JVM Garbage Collection

Garbage Collection (GC) is a mechanism provided by JVM to reclaim heap space from objects which are eligible for GC. Garbage Collection is performed by a daemon thread called Garbage Collector. Before performing GC on the heap, JVM performs finalize() method to ensure cleanups of the objects. GC are performed automatically triggered by JVM based on Java Heap Size.

If there’s no memory space for creating new object in Heap, JVM throws OutOfMemoryError

An Object becomes eligible for GC if the object is not reachable for any live threads or any static reference (Cyclic Dependencies are not counted as reference)

Heap can be divided into three parts a. Young Generation [Eden Space / Survivor 1 / Survivor 2] b. Tenured / Old Generation c. Perm Area of Heap

Types of Garbage Collector in Java

Throughput Garbage Collector uses parallel version of the young generation collector

Concurrent Low Pause Collector uses Tenured Generation and does most of the collection concurrently with the execution of the application.

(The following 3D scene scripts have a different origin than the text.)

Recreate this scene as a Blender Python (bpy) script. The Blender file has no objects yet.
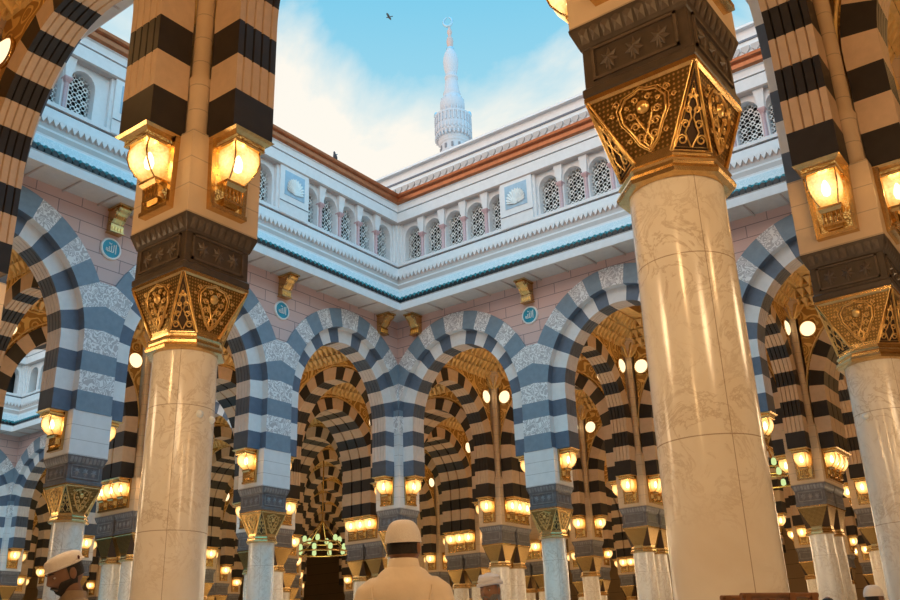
import bpy, math, random
from math import sin, cos, pi, sqrt, atan2, radians as R
from mathutils import Vector, Matrix
random.seed(7)
scn = bpy.context.scene
COL = scn.collection

# ------------------------------------------------------------------ helpers
class MB:
    """collects faces, links them as ONE mesh object"""
    def __init__(s): s.v = []; s.f = []; s.m = []; s.s = []
    def add(s, vs, fs, mat=0, smooth=False):
        o = len(s.v); s.v.extend([tuple(p) for p in vs])
        for f in fs: s.f.append([i + o for i in f]); s.m.append(mat); s.s.append(smooth)
    def quad(s, a, b, c, d, mat=0): s.add([a, b, c, d], [(0, 1, 2, 3)], mat)
    def box(s, x0, x1, y0, y1, z0, z1, mat=0):
        s.add([(x0,y0,z0),(x1,y0,z0),(x1,y1,z0),(x0,y1,z0),(x0,y0,z1),(x1,y0,z1),(x1,y1,z1),(x0,y1,z1)],
              [(0,3,2,1),(4,5,6,7),(0,1,5,4),(1,2,6,5),(2,3,7,6),(3,0,4,7)], mat)
    def loft(s, rings, mat=0, smooth=False, closed=True, caps=True):
        n = len(rings[0]); vs = [p for r in rings for p in r]; fs = []
        for i in range(len(rings) - 1):
            for j in range(n if closed else n - 1):
                k = (j + 1) % n
                fs.append((i*n + j, i*n + k, (i+1)*n + k, (i+1)*n + j))
        s.add(vs, fs, mat, smooth)
        if caps and closed:
            s.add(rings[0], [tuple(reversed(range(n)))], mat); s.add(rings[-1], [tuple(range(n))], mat)
    def lathe(s, prof, n=24, mat=0, smooth=True, cx=0, cy=0, caps=True, a0=0.0):
        s.loft([[(cx + r*cos(a0 + 2*pi*j/n), cy + r*sin(a0 + 2*pi*j/n), z) for j in range(n)] for r, z in prof], mat, smooth, True, caps)
    def tube(s, pts, r, n=6, mat=0, closed=False):
        pts = [Vector(p) for p in pts]; rings = []; L = len(pts)
        for i, p in enumerate(pts):
            if closed: t = pts[(i+1) % L] - pts[i-1]
            else: t = pts[min(i+1, L-1)] - pts[max(i-1, 0)]
            if t.length < 1e-9: t = Vector((0,0,1))
            t.normalize()
            if i == 0:
                up = Vector((0,0,1)) if abs(t.z) < .9 else Vector((1,0,0)); u = t.cross(up).normalized()
            else: u = (u - t*u.dot(t)).normalized()
            w = t.cross(u)
            rr = r[i] if isinstance(r, (list, tuple)) else r
            rings.append([p + (u*cos(2*pi*j/n) + w*sin(2*pi*j/n))*rr for j in range(n)])
        if closed: rings.append(rings[0])
        s.loft(rings, mat, True, True, not closed)
    def prism(s, poly, z0, z1, mat=0):
        s.loft([[(x, y, z0) for x, y in poly], [(x, y, z1) for x, y in poly]], mat)
    def xf(s, M):
        s.v = [tuple(M @ Vector(p)) for p in s.v]; return s
    def merge(s, o, M=None, matoff=0):
        b = len(s.v); s.v.extend([tuple(M @ Vector(p)) for p in o.v] if M else o.v)
        for f, m, sm in zip(o.f, o.m, o.s): s.f.append([i + b for i in f]); s.m.append(m + matoff); s.s.append(sm)
    def mesh(s, name, mats):
        me = bpy.data.meshes.new(name); me.from_pydata(s.v, [], s.f)
        for m in mats: me.materials.append(m)
        me.polygons.foreach_set('material_index', s.m); me.polygons.foreach_set('use_smooth', s.s)
        me.update(); return me

def link(name, me, parent=None, loc=(0,0,0), rz=0.0, scale=None):
    o = bpy.data.objects.new(name, me); COL.objects.link(o)
    if parent: o.parent = parent
    o.location = loc; o.rotation_euler = (0, 0, rz)
    if scale: o.scale = scale
    return o
def tag(o, label, cat, group=None, kind=None):
    o['label'] = label; o['category'] = cat
    if group: o['group'] = group
    if kind: o['kind'] = kind
    return o
def thing(name, label, cat, loc=(0,0,0), rz=0.0, group=None):
    return tag(link(name, None, None, loc, rz), label, cat, group, 'thing')
def struct(o, label=None):
    o['kind'] = 'structure'
    if label: o['label'] = label
    return o

# ------------------------------------------------------------------ materials
class NT:
    def __init__(s, name):
        s.m = bpy.data.materials.new(name); s.m.use_nodes = True; s.t = s.m.node_tree; s.t.nodes.clear()
        s.out = s.n('ShaderNodeOutputMaterial')
    def n(s, typ, **kw):
        x = s.t.nodes.new(typ)
        for k, v in kw.items(): setattr(x, k, v)
        return x
    def l(s, a, b): s.t.links.new(a, b)
    def math(s, op, a, b=None, c=None):
        x = s.n('ShaderNodeMath', operation=op)
        for i, v in enumerate((a, b, c)):
            if v is None: continue
            if isinstance(v, (int, float)): x.inputs[i].default_value = v
            else: s.l(v, x.inputs[i])
        return x.outputs[0]
    def ramp(s, fac, stops):
        x = s.n('ShaderNodeValToRGB'); e = x.color_ramp.elements
        while len(e) < len(stops): e.new(.5)
        for i, (p, c) in enumerate(stops):
            e[i].position = p; e[i].color = (*c, 1) if len(c) == 3 else c
        s.l(fac, x.inputs[0]); return x.outputs[0]
    def mix(s, fac, a, b, mode='MIX'):
        x = s.n('ShaderNodeMix', data_type='RGBA', blend_type=mode)
        for i, v in ((0, fac), (6, a), (7, b)):
            if isinstance(v, (int, float)): x.inputs[i].default_value = v
            elif isinstance(v, tuple): x.inputs[i].default_value = (*v, 1)
            else: s.l(v, x.inputs[i])
        return x.outputs[2]
    def coord(s, which='Object'): return s.n('ShaderNodeTexCoord').outputs[which]
    def noise(s, vec, scale, detail=3, rough=.5, dist=0):
        x = s.n('ShaderNodeTexNoise'); x.inputs['Scale'].default_value = scale; x.inputs['Detail'].default_value = detail
        x.inputs['Roughness'].default_value = rough; x.inputs['Distortion'].default_value = dist
        s.l(vec, x.inputs['Vector']); return x
    def voro(s, vec, scale, feature='F1'):
        x = s.n('ShaderNodeTexVoronoi', feature=feature); x.inputs['Scale'].default_value = scale
        s.l(vec, x.inputs['Vector']); return x.outputs['Distance']
    def bsdf(s, color, rough=.5, metal=0, bump=None, bstr=.3, bdist=.02, spec=None, coat=0):
        b = s.n('ShaderNodeBsdfPrincipled')
        for k, v in (('Base Color', color), ('Roughness', rough), ('Metallic', metal)):
            if isinstance(v, tuple): b.inputs[k].default_value = (*v, 1)
            elif isinstance(v, (int, float)): b.inputs[k].default_value = v
            else: s.l(v, b.inputs[k])
        if spec is not None: b.inputs['Specular IOR Level'].default_value = spec
        if coat: b.inputs['Coat Weight'].default_value = coat; b.inputs['Coat Roughness'].default_value = .05
        if bump is not None:
            x = s.n('ShaderNodeBump'); x.inputs['Strength'].default_value = bstr; x.inputs['Distance'].default_value = bdist
            s.l(bump, x.inputs['Height']); s.l(x.outputs[0], b.inputs['Normal'])
        s.l(b.outputs[0], s.out.inputs[0]); return s.m

def simple(name, color, rough=.5, metal=0, var=.08, scale=6, bstr=.15, spec=None):
    t = NT(name); c = t.coord(); nz = t.noise(c, scale, 4, .6)
    lo = tuple(max(0, x*(1-var)) for x in color); hi = tuple(min(1, x*(1+var)) for x in color)
    col = t.ramp(nz.outputs[0], [(.3, lo), (.7, hi)])
    return t.bsdf(col, rough, metal, nz.outputs[0], bstr, .01, spec)

def sep(t, v):
    x = t.n('ShaderNodeSeparateXYZ'); t.l(v, x.inputs[0]); return x.outputs

def marble():
    t = NT('cream_marble'); c = t.coord()
    n1 = t.noise(c, 1.6, 6, .6, .6); n2 = t.noise(c, 3.4, 8, .65, 1.2); n3 = t.noise(c, .9, 2)
    vein = t.math('ABSOLUTE', t.math('SUBTRACT', n2.outputs[0], .5))
    vm = t.ramp(vein, [(0, (1,1,1)), (.035, (0,0,0))])
    base = t.ramp(n1.outputs[0], [(.3, (.80,.73,.63)), (.7, (.90,.86,.79))])
    gate = t.ramp(n3.outputs[0], [(.42, (0,0,0)), (.62, (.55,.55,.55))])
    col = t.mix(t.math('MULTIPLY', vm, gate), base, (.44,.33,.22))
    x, y, z = sep(t, c)
    fr = t.math('FRACT', t.math('DIVIDE', t.math('SUBTRACT', z, 1.13), 1.335))
    j1 = t.math('LESS_THAN', t.math('ABSOLUTE', t.math('SUBTRACT', fr, .5)), .0028)
    fr2 = t.math('FRACT', t.math('ADD', fr, .5))
    j1 = t.math('LESS_THAN', t.math('ABSOLUTE', t.math('SUBTRACT', fr2, .5)), .003)
    j2 = t.math('LESS_THAN', t.math('ABSOLUTE', t.math('ADD', x, y)), .004)
    j = t.math('MAXIMUM', j1, j2)
    col = t.mix(t.math('MULTIPLY', j, .7), col, (.28,.18,.10))
    return t.bsdf(col, .17, 0, n1.outputs[0], .02, .01, .6)

def pier_stone(name, col):
    t = NT(name); c = t.coord(); x, y, z = sep(t, c)
    fr = t.math('FRACT', t.math('DIVIDE', t.math('SUBTRACT', z, 5.95), .35))
    j = t.math('LESS_THAN', fr, .035)
    nz = t.noise(c, 5, 4)
    base = t.ramp(nz.outputs[0], [(.3, tuple(v*.93 for v in col)), (.7, col)])
    cc = t.mix(t.math('MULTIPLY', j, .6), base, (.25,.2,.17))
    return t.bsdf(cc, .55, 0, t.math('SUBTRACT', nz.outputs[0], j), .15, .01)

def carved(name, lo, hi, scale=7, bstr=.8, metal=0, rough=.6, e0=.25, e1=.6):
    """running scrollwork cut in low relief"""
    t = NT(name); c = t.coord()
    nz = t.noise(c, scale*.55, 2, .5)
    v = t.n('ShaderNodeMix', data_type='VECTOR'); v.inputs[0].default_value = .28
    t.l(c, v.inputs[4]); t.l(nz.outputs['Color'], v.inputs[5])
    d = t.voro(v.outputs[1], scale, 'SMOOTH_F1')
    w = t.math('SINE', t.math('MULTIPLY', d, 34))
    h = t.ramp(w, [(e0, (0,0,0)), (e1, (1,1,1))])
    col = t.mix(h, lo, hi)
    return t.bsdf(col, rough, metal, h, bstr, .02)

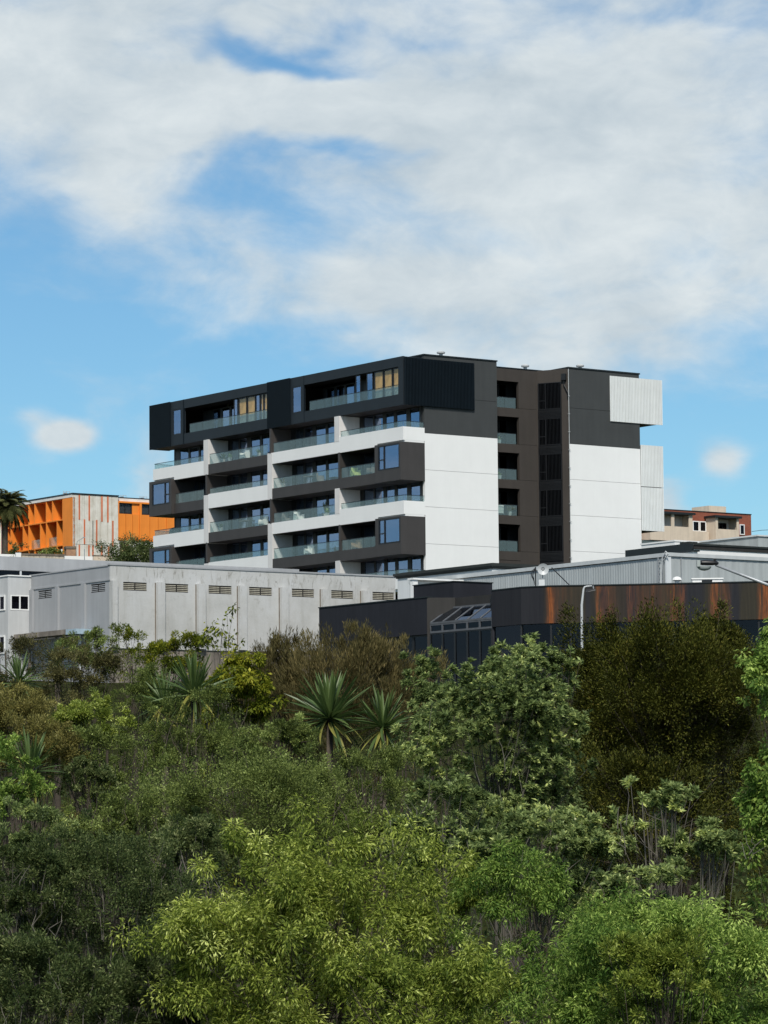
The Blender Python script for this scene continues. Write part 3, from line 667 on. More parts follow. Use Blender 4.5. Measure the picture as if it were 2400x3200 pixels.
chair(-1.4, 22.2, L3, 'cushion', 'low white sofa chair beside the white fin on the middle brown balcony')
pot_plant(-1.7, 28.7, L3, 'dark potted plant against the pale side wall of the middle brown balcony', .8, .3, 26, 'dark')
pot_plant(-1.3, 12.7, L3, 'tall potted palm with broad fan leaves above the balcony glass', 1.5, .5, 9, 'dark', True)
pot_plant(-1.7, 11.9, L3, 'leafy green potted plant below the fan palm', .8, .5, 34, 'green')
chair(-1.4, 18.6, L3, 'wicker', 'grey lounge chair at the left end of the white balcony with the fan palm', 1.5)
chair(-1.5, 16.6, L3, 'cushion', 'pale lounge chair near the middle of the white balcony with the fan palm', 1.5)
pot_plant(-1.7, 18.6, L4, 'thin twiggy potted plant rising over the glass of a brown balcony', 1.1, .2, 9, 'twiggy')
table(-1.2, 15.0, L4, 'long dark table on the brown balcony with the twiggy plant')
chair(-1.3, 13.5, L4, 'wicker', 'grey chair at the right of the long dark table', 2.6)
chair(-1.4, 8.1, L4, 'lime', 'lime cushioned lounge chair on the brown balcony left of the bay window', 1.2)
chair(-1.4, 5.6, L4, 'wicker', 'grey sofa seat between the lime lounge chair and the bay window', 0)
chair(-1.5, 14.9, L2, 'cushion', 'white armchair behind the glass of the lowest brown balcony', .5)
chair(-1.4, 7.9, L2, 'timber', 'tan timber chair on the balcony left of the lower bay window', .3)
pot_plant(-1.6, 4.25, L2, 'white potted plant beside the lower bay window', .6, .2, 16, 'green')
pot_plant(3.1+7.2, 3.2, 37.30, 'small potted plant in the dark recess, third opening from the bottom', .6, .2, 12, 'green')
chair(10.2, 3.3, 34.21, 'cushion', 'pale cushioned chair in the dark recess, second opening from the bottom', -1.5)
pot_plant(11.35, 3.2, 34.21, 'tall potted shrub in the dark recess beside the cushioned chair', 1.1, .4, 40, 'twiggy')
pot_plant(10.3, 3.2, 40.38, 'grey leaved potted plant in the dark recess, second opening from the top', .6, .3, 26, 'grey')
bb = empty('barbecue', apt(-1.2, 37.3, L3), YAW, 'black covered barbecue on the terrace at the far left end', 'barbecue')
MB().box(-.3, .3, -.5, .5, 0, .62).build('cart', 'black', bb); MB().lathe([(.52, 0), (.50, .18), (.36, .36), (.05, .44)], 0, 0, .621, 12).build('hood', 'black', bb)

# ------------------------------------------------------------------ concrete warehouse
WX, WY = -17.43, 215.0
H = Bld('concrete_warehouse', 'long grey concrete warehouse with stained walls, pilasters and louvred vents', 'warehouse', (WX, WY), 16.0)
H.box('wall', .12, 22.3, .12, 12.0, 16.0, 24.30, 'concrete')
def holed_x(bld, x0, x1, y0, y1, z0, z1, holes, mat):
    m = MB(); h0, h1 = holes[0][2], holes[0][3]
    m.box(x0, x1, y0, y1, z0, h0); m.box(x0, x1, y0, y1, h1, z1); p = x0
    for (a, b, _, _) in holes: m.box(p, a, y0, y1, h0+.0005, h1-.0005); p = b
    m.box(p, x1, y0, y1, h0+.0005, h1-.0005); return m
LVX = [(.96, 2.72), (4.08, 5.85), (7.41, 9.18), (10.55, 12.33), (13.92, 15.69), (17.07, 18.85), (20.43, 22.20)]
m = holed_x(H, 0, 22.32, 0, .119, 19.30, 24.50, [(a, b, 22.92, 23.46) for a, b in LVX], 'concrete')
H.mb(m, 'front_wall', 'concrete'); H.box('plinth', .03, 22.3, .02, .118, 16.0, 19.22, 'concrete2'); H.box('ledge', -.05, 22.3, -.06, .118, 19.221, 19.299, 'concrete')
m = MB(); m.box(0, .119, .12, 10.3, 16.0, 22.86); m.box(0, .119, .12, 10.3, 23.40, 24.44); p = .12
for (a, b) in ((.63, 2.40), (7.41, 9.18)): m.box(0, .119, p, a, 22.8605, 23.3995); p = b
m.box(0, .119, p, 10.3, 22.8605, 23.3995); H.mb(m, 'side_wall', 'greypaint')
for (a, b) in ((0, .38), (3.38, 3.92), (6.45, 7.0), (9.64, 10.18), (12.92, 13.46), (16.19, 16.73), (19.46, 20.02)):
    H.mb(MB().box(a, b, -.30, -.001, 19.30, 23.50), 'pilaster', 'concrete')
    if a > 1: H.box('pilaster_shade_strip', a-.055, a-.002, -.03, -.001, 19.301, 23.48, 'coping')  # added dark strip, paints in the shaded, dirty line left of the pilaster
for (a, b) in ((9.73, 10.19), (6.38, 6.74), (2.97, 3.41)): H.box('pilaster', -.16, -.001, a, b, 16.2, 23.5, 'greypaint')
H.box('lip', -.05, -.001, .0, 10.2, 23.52, 23.62, 'greypaint')
H.box('coping', -.05, 22.36, -.05, .25, 24.501, 24.60, 'greypaint'); H.box('coping', -.045, .245, .251, 10.3, 24.445, 24.52, 'greypaint')
def vent(bld, along, a, b, z0, z1, parent=None):
    f = MB(); mid = (a+b)/2
    if along == 'x':
        f.box(a, b, .02, .11, z0, z0+.04).box(mid-.03, mid+.03, .01, .11, z0+.041, z1).box(a, b, .111, .118, z0, z1)
    else: f.box(.02, .11, a, b, z0, z0+.04).box(.01, .11, mid-.03, mid+.03, z0+.041, z1).box(.111, .118, a, b, z0, z1)
    o = bld.mb(f, 'louvre_vent', 'void')
    for s0, s1 in ((a+.02, mid-.04), (mid+.04, b-.02)):
        for k in range(4):
            z = z0+.06+k*(z1-z0-.08)/4
            if along == 'x': bld.piece('slat', s0, s1, .03, .10, z, z+.052, 'louvre', o)
            else: bld.piece('slat', .03, .10, s0, s1, z, z+.052, 'greypaint', o)
for a, b in LVX: vent(H, 'x', a, b, 22.92, 23.46)
for a, b in ((.63, 2.40), (7.41, 9.18)): vent(H, 'y', a, b, 22.86, 23.40)
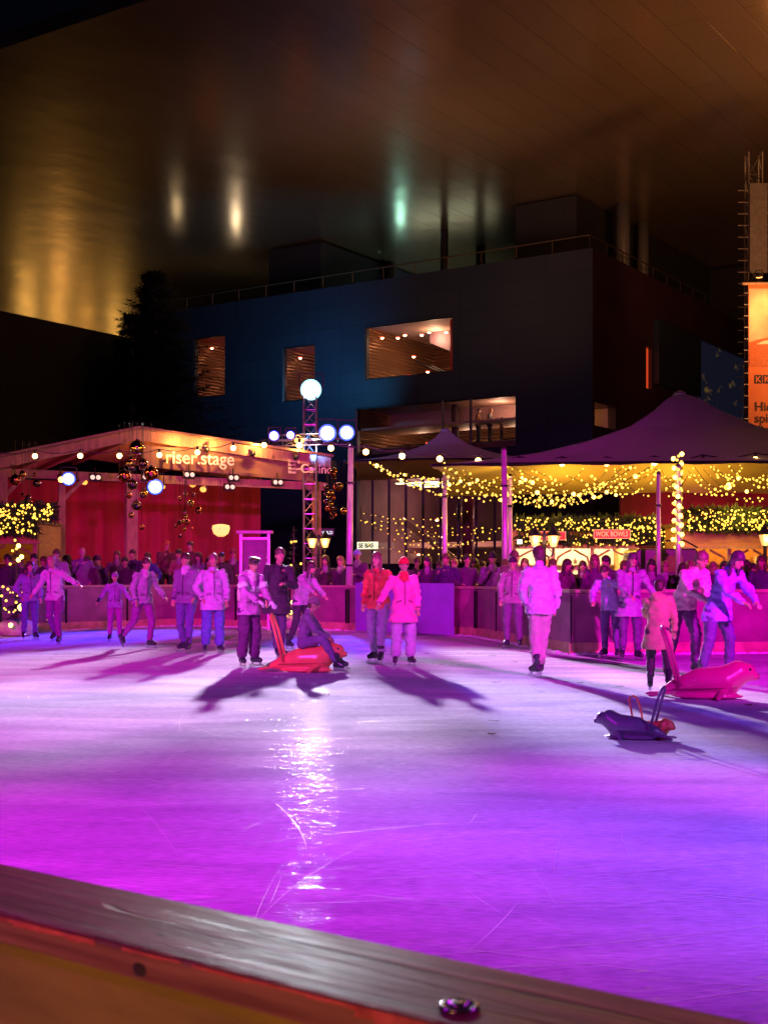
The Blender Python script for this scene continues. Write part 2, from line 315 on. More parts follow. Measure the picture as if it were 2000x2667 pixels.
# -------- rink barrier behind
panelise(navy, (.018, .024, .042), (.023, .029, .048), math.atan2(.553, -.833)); snow_m = mat('scraped_snow', (.75, .77, .82), .8, var=.1, bump=.6, bscale=30)
bar_m = mat('dark_barrier_panel', (.26, .07, .18), .5, var=.3, scale=2, bump=.05)
barp = mat('violet_barrier_panel', (.24, .13, .48), .4, var=.12, scale=2)
cap2 = mat('barrier_cap', (.4, .26, .2), .5, var=.2)
seglab = ['at far left beside the small fir', 'left of the lectern frame, below the stage', 'between the lectern frame and the violet panel', 'right of the violet panel', 'side return between back and right runs', 'below the wok stall, behind the skaters', 'at the far right']
for i in range(7):
    a, b_ = Vector((*EDGE[i], 0)), Vector((*EDGE[i + 1], 0)); d = (b_ - a); ln = d.length; ang = math.atan2(d.y, d.x)
    t = thing('rink_barrier', 'dark wooden rink barrier run ' + seglab[i], 'barrier', a, 'barrier runs round the back of the rink'); t.rotation_euler = (0, 0, ang)
    n = max(1, round(ln / 2.0)); w_ = ln / n
    for j in range(n):
        MB().box((w_ * (j + .5), .06, .56), (w_ - .02, .04, 1.06)).build('panel', bar_m, t, local=True)
    MB().box((ln / 2, .07, .11), (ln, .075, .2)).build('kick_board', mat('kick_board', (.5, .36, .2), .5, var=.25), t, local=True)
    MB().box((ln / 2, .07, 1.13), (ln + .02, .16, .06)).build('cap', cap2, t, local=True)
    for j in range(n + 1): bo = MB(); bo.box((min(ln - .04, max(.04, w_ * j)), .035, .62), (.05, .03, .86)); bo.lathe((min(ln - .04, max(.04, w_ * j)), .02, .95), [(.014, 0), (.010, .012)], 6, axis=(0, -1, 0)); bo.build('joint_strip', darkm, t, local=True)
    sn = MB(); x = .05
    while x < ln - .1: r_ = random.uniform(.03, .075); sn.ball((x, -.03 - random.random() * .05, .0), (r_ * 2.2, r_ * 1.1, r_ * .75), 8); x += r_ * 2.2
    sn.build('snow_ridge', snow_m, t, True, local=True)
pa, pb = Vector((-.60, 32.62, .03)), Vector((1.70, 30.20, .03)); pdir = (pb - pa).normalized(); pn = Vector((pdir.y, -pdir.x, 0))
if pn.y > 0: pn = -pn
pv = thing('violet_board', 'plain violet board leaning on the back barrier beside the pink-coated skater', 'board', pa)
MB().frame(pa + pn * .16, pb - pa, pn * -.04, Vector((0, 0, 1.2))).build('panel', barp, pv)
for q in (.08, .92): MB().frame(pa + (pb - pa) * q + pn * .12, pdir * .05, pn * -.08, Vector((0, 0, 1.1))).build('brace', darkm, pv)

# ============================================================ concert hall
ad = Vector((-.833, .553, 0)).normalized(); bd = Vector((.553, .833, 0)).normalized(); CO = Vector((10.54, 66, 0))
def tL(px, base=CO, d=ad): q = (px - 1000) / F; return (base.x - q * base.y) / (q * d.y - d.x)
def faceL(px, py, off=0.0):
    t = tL(px); p = CO + ad * t; return Vector((t, 0, CZ + (1500 - py) / F * p.y))
def faceR(px, py):
    t = tL(px, CO, bd); p = CO + bd * t; return Vector((t, 0, CZ + (1500 - py) / F * p.y))
hall = thing('concert_hall', 'huge dark concert hall with lit windows under a vast flat metal roof', 'building', CO)
def wall(orig, d, inward, L0, L1, z0, z1, openings, mt, name, th=.5, parent=None):
    ts = sorted({L0, L1, *[o[0] for o in openings], *[o[1] for o in openings]}); zs = sorted({z0, z1, *[o[2] for o in openings], *[o[3] for o in openings]})
    mb = MB()
    hole = lambda a, z: any(o[0] < a < o[1] and o[2] < z < o[3] for o in openings)
    for i in range(len(ts) - 1):
        for j in range(len(zs) - 1):
            if hole((ts[i] + ts[i + 1]) / 2, (zs[j] + zs[j + 1]) / 2): continue
            p = [orig + d * ts[i] + Vector((0, 0, zs[j])), orig + d * ts[i + 1] + Vector((0, 0, zs[j])), orig + d * ts[i + 1] + Vector((0, 0, zs[j + 1])), orig + d * ts[i] + Vector((0, 0, zs[j + 1]))]
            mb.quad(*p)
    for o in openings:   # reveals
        c = [orig + d * o[a] + Vector((0, 0, o[b_])) for a, b_ in ((0, 2), (1, 2), (1, 3), (0, 3))]
        for i in range(4): mb.quad(c[i], c[(i + 1) % 4], c[(i + 1) % 4] + inward * th, c[i] + inward * th)
    for i, j in ((L0, z0), (L1, z1)): pass
    mb.quad(orig + d * L0 + Vector((0, 0, z1)), orig + d * L1 + Vector((0, 0, z1)), orig + d * L1 + inward * th + Vector((0, 0, z1)), orig + d * L0 + inward * th + Vector((0, 0, z1)))
    return mb.build(name, mt, parent)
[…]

Concurent Mark Sweet Garbage collector is most widely used GC in java and it uses algorithm to first mark object which needs to be collected when GC triggers. It helps in increment Low Pause Collector

GC Tuning

Garbage Collector can be tuned depending upon various types of application charactersitcs, increasing performance of Java application. GC Tuning document provided by oracle provides a good overview on various cases of Garbage Collection.